## Given information
** begin **

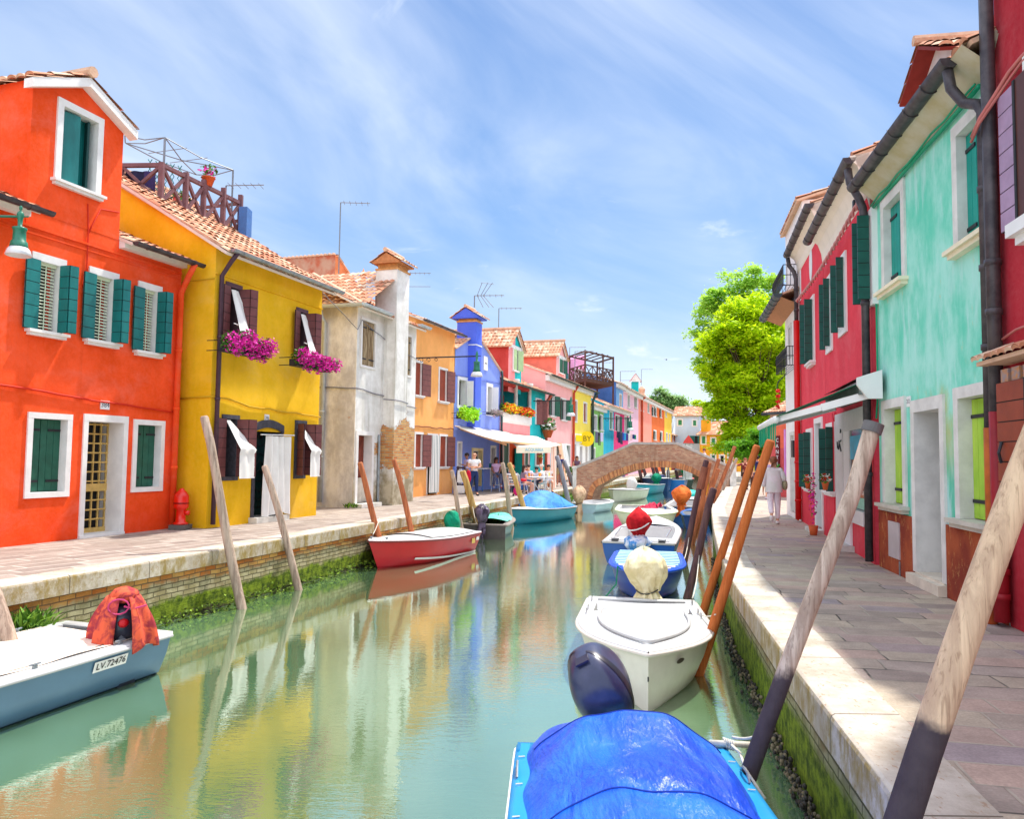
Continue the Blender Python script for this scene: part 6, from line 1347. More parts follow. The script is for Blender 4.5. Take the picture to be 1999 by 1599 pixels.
# attic with small balcony
b=MB(); zt=H.z(1560,398); b.box(.1,W+.6,.02,2.2,5.72,zt); at_=b.build('attic',WW,H.r); b=MB(); patch(b,(0,-.12,zt+.02),(W+.7,0,0),(0,1.2,.35),seg=4); slab(b,(0,-.12,zt),(W+.7,0,0),(0,1.2,.35),.06,0); b.build('attic_roof',TILE,at_)
a,z=H.f.at(1545,538,.3); balcony(H,.15,W-.1,z,.36,.55)
b=MB(); 
for q in range(3): c_=Vector((0,0,0)); b.tube([(.3,-.12-.16*q+.09*math.cos(t),2.75+.09*math.sin(t)) for t in [i*.6 for i in range(11)]],.01,5)
b.tube([(.3,0,2.9),(.3,-.55,2.9)],.015,5); b.build('scroll_bracket',IRON,H.r)
# ---- salmon red shop beyond, tiled canopy, vertical sign
a=gp(1500,952); D0=34; P0=dp(1496,900,D0); P1=dp(1550,900,D0-1.5); f=Fac(P0.xy,(P1-P0).xy); f.W=3.4; H=House(f,'salmon red shop with vertical sign and tiled canopy beyond the white house',name='shop',cat='shop')
SR=stucco('salmon_red_render',S(210,84,84),.08,.1); H.wall(SR,3.35,5); 
b=MB(); b.box(0,3.4,-.004,-.003,2.1,3.3); b.build('orange_band',mat('orange_fascia',S(232,110,80),.8,.1),H.r)
z0=H.z(1520,806); z1=H.z(1520,768); u0=H.u(1503,780); b=MB(); patch(b,(u0-.1,-.3,z0),(3.2,0,0),(0,1.9,z1-z0),seg=5,tile=.16,row=.3); slab(b,(u0-.1,-.3,z0),(3.2,0,0),(0,1.9,z1-z0),.06,0); b.box(u0,3.3,0,1.6,3.3,z0,0); b.build('canopy',TILE,H.r)
b=MB(); b.tube([(u0-.1,-.36,z0-.05),(3.3,-.36,z0-.05)],.06,8); b.build('gutter',IRON,H.r)
a0=H.u(1516,880); a1=H.u(1523,880); zt=H.z(1520,851); b=MB(); b.box(a0,a1,-.06,-.005,.9,zt); sg=b.build('sign_board',mat('sign_maroon',S(96,24,36),.5),H.r)
for k,ch_ in enumerate('CANTINA'): text(ch_,.24,WPAINT,sg,((a0+a1)/2,-.065,zt-.2-k*.25),name='letter')
b=MB(); a2=H.u(1535,880); b.box(a2-.03,a2+.02,-.1,-.02,.6,2.9); b.build('violet_strip',mat('violet_trim',S(206,150,226),.5),H.r)  # narrow trim strip in one even violet colour
q=dp(1545,872,27); 
a=H.f.pt(H.u(1523,905),.3,0); potted('green leafy potted plant before the salmon red shop',(a.x,a.y,.9),.14,mat('bright_leaf',S(50,170,60),.6),leafs=90)
b=MB()
for k in range(4): leafquads(b,(H.u(1531,770),-.35,z0+.9-.22*k),(.1,.08,.1),26,.07,random.Random(k))
b.build('red_garland',mat('garland_red',S(206,16,26),.6),H.r)
# ================================================================ trees
def leafmat(name,c1,c2,c3):
    t=NT(name); n=t.rng(t.noise(.9,det=3),.35,.65); c=t.mix(n,c1,c2); n2=t.rng(t.noise(6,det=2),.4,.7); c=t.mix(t.math('MULTIPLY',n2,.6),c,c3)
    t.fin(c,.55,.3); tr=t.n('ShaderNodeBsdfTranslucent'); t.put(tr.inputs[0],c); ms=t.n('ShaderNodeMixShader'); ms.inputs[0].default_value=.55
    o=t.N['Material Output']; t.L.new(t.b.outputs[0],ms.inputs[1]); t.L.new(tr.outputs[0],ms.inputs[2]); t.L.new(ms.outputs[0],o.inputs['Surface']); return t.m
BARK=mat('bark_brown',S(92,76,58),.95,.3,3,.8,14,scl=(1,1,.4))
def tree(label,base,H_,blobs,lm,n,size,seed=1,trunk=.3,lean=(0,0),group=None,tex=1.0,nc=150,csize=.55,name='tree'):
    """blobs: (x,z,rx,rz,ry) crown masses in metres from the base"""
    r=thing(name,label,'tree',tuple(base),0,group); rr=random.Random(seed)
    clumps=[]
    tot=sum(b[2]*b[3] for b in blobs)
    for bx,bz,rx,rz,ry in blobs:
        for _ in range(max(3,int(nc*rx*rz/tot))):
            v=Vector((rr.gauss(0,1),rr.gauss(0,1),rr.gauss(0,1))).normalized()*(rr.uniform(.35,1.03)); clumps.append(Vector((bx+v.x*rx,v.y*ry,bz+v.z*rz)))
    m=MB(); top=Vector((lean[0],lean[1],H_*.55)); T=[Vector((0,0,-.1)),Vector((lean[0]*.1,0,H_*.12)),Vector((lean[0]*.45,lean[1]*.4,H_*.32)),top]
    m.tube(T,[trunk*1.15,trunk*.9,trunk*.7,trunk*.3],10)
    for c in clumps[::3]:
        s_=T[1].lerp(T[2],rr.random()) if c.z<H_*.45 else T[2].lerp(T[3],rr.uniform(0,.9)); mid=s_.lerp(c,.5)+Vector((rr.uniform(-.3,.3),rr.uniform(-.3,.3),-.25)); rad=trunk*.22
        m.tube([s_,mid,c],[rad,rad*.5,rad*.12],5,cap=False)
    m.build('trunk',BARK,r,True)
    # leaves: many small folded faces in flat sprays
    V=[];Fc=[]
    per=n//len(clumps)
    for c in clumps:
        cs=csize*rr.uniform(.6,1.35)
        for _ in range(per):
            v=Vector((rr.gauss(0,.55),rr.gauss(0,.55),rr.gauss(0,.32))); p=c+v*cs; a=Vector((rr.gauss(0,1),rr.gauss(0,1),rr.gauss(0,.45))).normalized(); b=Vector((rr.gauss(0,.5),rr.gauss(0,.5),1)).cross(a).normalized(); s_=size*rr.uniform(.55,1.3)
            i=len(V); V+= [tuple(p-a*s_),tuple(p+b*s_*.45),tuple(p+a*s_),tuple(p-b*s_*.45)]; Fc.append((i,i+1,i+2,i+3))
    me=bpy.data.meshes.new('crown'); me.from_pydata(V,[],Fc); me.materials.append(lm); o=bpy.data.objects.new('crown',me); COL.objects.link(o); o.parent=r; return r
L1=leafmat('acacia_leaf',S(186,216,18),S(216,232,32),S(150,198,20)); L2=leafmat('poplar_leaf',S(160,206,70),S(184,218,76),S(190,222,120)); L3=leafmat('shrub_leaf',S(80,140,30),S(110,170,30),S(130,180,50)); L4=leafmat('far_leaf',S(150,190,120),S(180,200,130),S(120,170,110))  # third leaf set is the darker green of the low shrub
b=dp(1500,900,62); b.z=0
k=62/1500.
def BL_(px,py,rx,ry,D=62,cx_=1500,dep=1.0): return ((px-cx_)/1500*D,1.55+(900-py)/1500*D,rx/1500*D,ry/1500*D,rx/1500*D*dep)
tree('big bright yellow green tree at the end of the right pavement',b,16,[BL_(1450,660,85,60),BL_(1470,620,60,45),BL_(1400,670,40,25),BL_(1500,700,60,70),BL_(1430,740,65,50),BL_(1490,780,60,50),BL_(1420,790,40,35),BL_(1460,840,55,40),BL_(1430,865,32,28)],L1,92000,.185,1,.42,(-1.6,0),nc=400,csize=.74)
b2=dp(1455,900,74); b2.z=0
tree('tall looser grey green tree behind the bright tree',b2,19,[BL_(1420,565,32,35,74,1455),BL_(1480,560,52,38,74,1455),BL_(1385,590,30,25,74,1455),BL_(1440,610,70,40,74,1455),BL_(1375,640,25,40,74,1455),BL_(1380,710,25,35,74,1455),BL_(1410,760,25,35,74,1455),BL_(1500,640,40,90,74,1455),BL_(1440,720,50,90,74,1455)],L2,34000,.2,2,.4,nc=200,csize=.7)
b3=dp(1380,900,125); b3.z=0
tree('pale green tree behind the ochre orange house roof',b3,9,[BL_(1378,802,22,16,125,1380),BL_(1395,812,18,14,125,1380),BL_(1360,790,9,10,125,1380)],L1,4000,.2,3,.3,nc=50)
b5=dp(1490,900,50); b5.z=0
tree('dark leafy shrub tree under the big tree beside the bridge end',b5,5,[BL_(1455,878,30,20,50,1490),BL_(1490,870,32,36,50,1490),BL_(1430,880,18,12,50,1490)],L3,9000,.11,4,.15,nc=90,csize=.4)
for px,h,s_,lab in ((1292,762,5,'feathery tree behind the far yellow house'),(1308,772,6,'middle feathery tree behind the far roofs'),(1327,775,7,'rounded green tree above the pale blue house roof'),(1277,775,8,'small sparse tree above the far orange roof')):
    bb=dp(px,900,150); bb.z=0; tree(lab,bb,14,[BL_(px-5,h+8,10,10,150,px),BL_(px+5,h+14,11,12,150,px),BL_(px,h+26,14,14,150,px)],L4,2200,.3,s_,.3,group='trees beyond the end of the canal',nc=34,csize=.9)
# bird
bd=dp(1301,702,60); r=MB(); r.ball((0,0,0),(.05,.18,.05),8,0); r.poly([(0,.06,0),(.34,0,.14),(.3,-.06,.12),(0,-.08,0)]); r.poly([(0,.06,0),(-.34,0,.1),(-.3,-.06,.08),(0,-.08,0)]); o=r.build('bird',IRON); o.location=bd; tag(o,'small dark bird flying left of the big tree','bird')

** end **

All lines from the one that contains "tree('dark leafy shrub" through the end of the material are to be quoted exactly, with both ends included.

## Answer for the task
tree('dark leafy shrub tree under the big tree beside the bridge end',b5,5,[BL_(1455,878,30,20,50,1490),BL_(1490,870,32,36,50,1490),BL_(1430,880,18,12,50,1490)],L3,9000,.11,4,.15,nc=90,csize=.4)
for px,h,s_,lab in ((1292,762,5,'feathery tree behind the far yellow house'),(1308,772,6,'middle feathery tree behind the far roofs'),(1327,775,7,'rounded green tree above the pale blue house roof'),(1277,775,8,'small sparse tree above the far orange roof')):
    bb=dp(px,900,150); bb.z=0; tree(lab,bb,14,[BL_(px-5,h+8,10,10,150,px),BL_(px+5,h+14,11,12,150,px),BL_(px,h+26,14,14,150,px)],L4,2200,.3,s_,.3,group='trees beyond the end of the canal',nc=34,csize=.9)
# bird
bd=dp(1301,702,60); r=MB(); r.ball((0,0,0),(.05,.18,.05),8,0); r.poly([(0,.06,0),(.34,0,.14),(.3,-.06,.12),(0,-.08,0)]); r.poly([(0,.06,0),(-.34,0,.1),(-.3,-.06,.08),(0,-.08,0)]); o=r.build('bird',IRON); o.location=bd; tag(o,'small dark bird flying left of the big tree','bird')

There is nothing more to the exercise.